(Written instruction): Single out each line with the word "scene" and copy it.

(Raw records)
▼
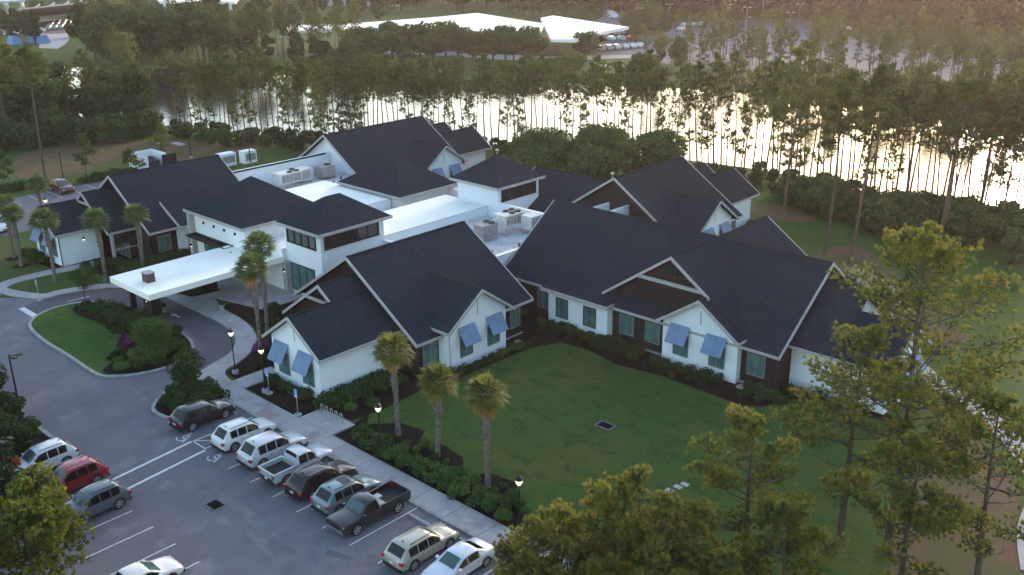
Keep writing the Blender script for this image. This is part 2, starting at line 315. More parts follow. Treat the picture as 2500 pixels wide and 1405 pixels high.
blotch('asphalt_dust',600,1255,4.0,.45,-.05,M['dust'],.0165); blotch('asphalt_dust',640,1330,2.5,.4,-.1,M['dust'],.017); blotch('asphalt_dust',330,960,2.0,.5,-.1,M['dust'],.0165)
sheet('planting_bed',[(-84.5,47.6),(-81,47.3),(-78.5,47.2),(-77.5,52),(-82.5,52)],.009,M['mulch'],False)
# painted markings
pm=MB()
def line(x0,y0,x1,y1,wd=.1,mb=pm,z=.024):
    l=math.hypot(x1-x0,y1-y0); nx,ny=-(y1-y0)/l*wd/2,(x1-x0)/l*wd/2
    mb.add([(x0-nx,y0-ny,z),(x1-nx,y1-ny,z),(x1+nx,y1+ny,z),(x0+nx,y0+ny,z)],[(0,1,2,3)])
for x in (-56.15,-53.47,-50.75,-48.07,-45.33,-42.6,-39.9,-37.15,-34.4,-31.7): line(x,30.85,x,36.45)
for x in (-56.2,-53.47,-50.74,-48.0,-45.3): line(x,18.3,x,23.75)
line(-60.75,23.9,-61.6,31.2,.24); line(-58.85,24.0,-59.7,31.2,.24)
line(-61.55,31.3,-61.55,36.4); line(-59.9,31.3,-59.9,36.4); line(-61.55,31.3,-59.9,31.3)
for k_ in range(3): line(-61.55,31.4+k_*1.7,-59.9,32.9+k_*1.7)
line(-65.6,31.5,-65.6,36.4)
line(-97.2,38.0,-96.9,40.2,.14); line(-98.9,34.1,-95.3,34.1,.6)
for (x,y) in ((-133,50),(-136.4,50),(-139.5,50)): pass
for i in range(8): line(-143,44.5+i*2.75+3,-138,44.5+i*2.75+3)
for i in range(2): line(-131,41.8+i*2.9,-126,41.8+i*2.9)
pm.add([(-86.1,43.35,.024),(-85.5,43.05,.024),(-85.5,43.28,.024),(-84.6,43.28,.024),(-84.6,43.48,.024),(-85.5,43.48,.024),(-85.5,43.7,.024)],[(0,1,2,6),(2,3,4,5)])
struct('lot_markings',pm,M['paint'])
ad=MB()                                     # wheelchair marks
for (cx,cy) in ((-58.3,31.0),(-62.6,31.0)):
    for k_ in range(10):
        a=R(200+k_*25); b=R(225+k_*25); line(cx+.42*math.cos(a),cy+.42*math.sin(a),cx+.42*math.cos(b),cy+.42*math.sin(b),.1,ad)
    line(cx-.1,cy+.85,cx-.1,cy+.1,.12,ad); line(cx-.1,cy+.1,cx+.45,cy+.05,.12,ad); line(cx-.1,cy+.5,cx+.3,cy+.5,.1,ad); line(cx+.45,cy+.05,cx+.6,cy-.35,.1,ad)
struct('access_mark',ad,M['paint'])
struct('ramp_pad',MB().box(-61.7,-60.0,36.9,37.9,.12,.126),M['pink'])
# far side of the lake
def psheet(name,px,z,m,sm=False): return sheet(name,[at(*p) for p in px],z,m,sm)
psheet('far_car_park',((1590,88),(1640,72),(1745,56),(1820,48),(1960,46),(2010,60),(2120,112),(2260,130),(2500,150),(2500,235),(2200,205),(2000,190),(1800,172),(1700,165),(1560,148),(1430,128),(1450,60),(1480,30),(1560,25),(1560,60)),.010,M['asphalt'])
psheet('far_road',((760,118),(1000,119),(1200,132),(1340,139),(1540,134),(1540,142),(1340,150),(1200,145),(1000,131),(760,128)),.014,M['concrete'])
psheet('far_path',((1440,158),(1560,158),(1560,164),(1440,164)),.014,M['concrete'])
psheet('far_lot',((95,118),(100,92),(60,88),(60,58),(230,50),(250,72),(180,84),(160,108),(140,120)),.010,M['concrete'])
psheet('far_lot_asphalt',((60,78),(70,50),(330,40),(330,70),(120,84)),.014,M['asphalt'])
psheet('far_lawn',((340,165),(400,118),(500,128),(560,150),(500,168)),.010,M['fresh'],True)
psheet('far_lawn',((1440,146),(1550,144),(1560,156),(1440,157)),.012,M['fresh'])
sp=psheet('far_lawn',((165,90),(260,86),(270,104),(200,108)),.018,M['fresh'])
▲
▼
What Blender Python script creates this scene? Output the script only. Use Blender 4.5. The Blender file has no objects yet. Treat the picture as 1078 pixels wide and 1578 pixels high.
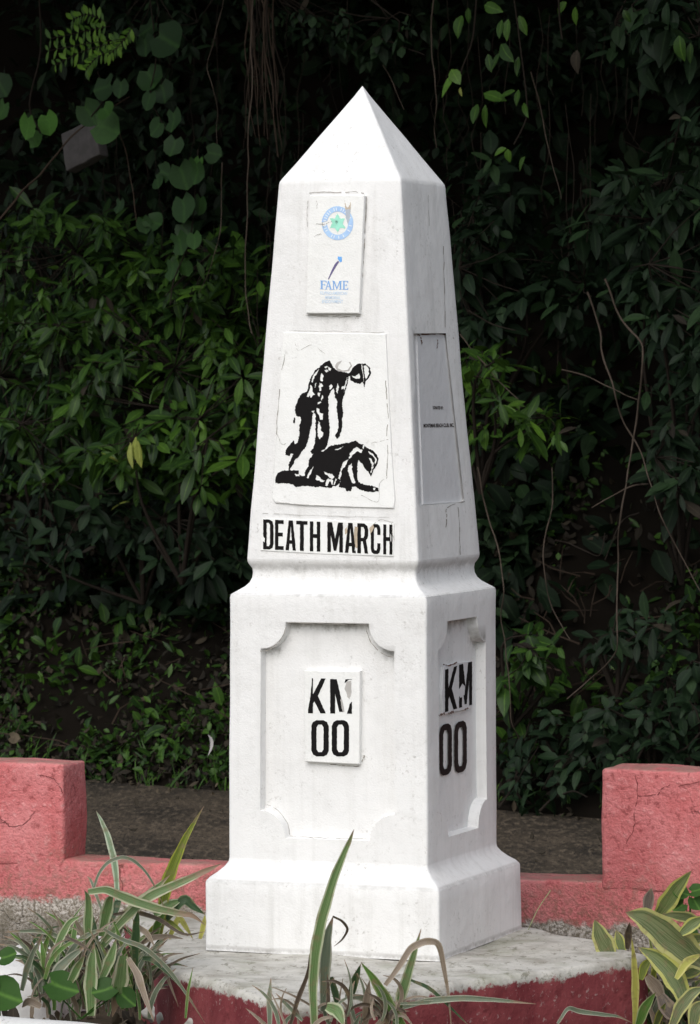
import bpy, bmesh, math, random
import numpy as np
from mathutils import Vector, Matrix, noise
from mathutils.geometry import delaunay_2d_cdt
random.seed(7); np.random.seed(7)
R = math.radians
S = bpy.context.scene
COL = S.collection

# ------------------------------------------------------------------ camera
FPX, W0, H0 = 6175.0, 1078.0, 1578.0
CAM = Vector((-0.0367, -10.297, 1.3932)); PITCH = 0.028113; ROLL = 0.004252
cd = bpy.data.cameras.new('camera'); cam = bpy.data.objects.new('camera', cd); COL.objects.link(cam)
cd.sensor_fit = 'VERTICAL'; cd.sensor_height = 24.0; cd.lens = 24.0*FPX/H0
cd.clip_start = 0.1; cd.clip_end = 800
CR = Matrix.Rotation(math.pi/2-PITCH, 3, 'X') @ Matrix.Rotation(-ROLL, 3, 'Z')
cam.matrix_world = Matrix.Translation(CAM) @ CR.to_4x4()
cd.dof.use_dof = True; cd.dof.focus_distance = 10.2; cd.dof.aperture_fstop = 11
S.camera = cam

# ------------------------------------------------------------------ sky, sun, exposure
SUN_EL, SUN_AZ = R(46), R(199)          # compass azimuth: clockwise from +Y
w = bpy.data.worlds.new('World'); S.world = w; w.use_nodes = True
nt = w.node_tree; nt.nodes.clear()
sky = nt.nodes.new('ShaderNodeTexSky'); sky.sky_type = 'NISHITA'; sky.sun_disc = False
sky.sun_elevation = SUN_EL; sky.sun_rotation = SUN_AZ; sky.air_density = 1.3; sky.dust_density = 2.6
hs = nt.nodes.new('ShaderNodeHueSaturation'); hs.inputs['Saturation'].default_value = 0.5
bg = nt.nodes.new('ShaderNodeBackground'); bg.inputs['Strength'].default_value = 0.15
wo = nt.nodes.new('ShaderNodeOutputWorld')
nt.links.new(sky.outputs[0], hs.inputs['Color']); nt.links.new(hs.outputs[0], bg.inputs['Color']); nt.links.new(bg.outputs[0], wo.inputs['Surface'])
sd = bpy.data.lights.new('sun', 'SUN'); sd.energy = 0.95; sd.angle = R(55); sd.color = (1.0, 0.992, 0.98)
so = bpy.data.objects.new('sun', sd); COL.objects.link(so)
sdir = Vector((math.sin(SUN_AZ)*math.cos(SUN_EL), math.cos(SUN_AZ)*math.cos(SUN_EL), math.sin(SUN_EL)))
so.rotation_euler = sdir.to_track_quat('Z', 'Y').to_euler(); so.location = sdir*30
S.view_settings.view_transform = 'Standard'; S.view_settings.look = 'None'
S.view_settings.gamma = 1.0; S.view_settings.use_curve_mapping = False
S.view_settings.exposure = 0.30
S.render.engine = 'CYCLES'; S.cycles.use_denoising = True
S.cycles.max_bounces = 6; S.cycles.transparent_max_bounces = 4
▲
(Response below):
What Blender Python script creates this scene? Output the script only. Use Blender 4.5. The Blender file has no objects yet. Treat the picture as 1078 pixels wide and 1578 pixels high.
S = bpy.context.scene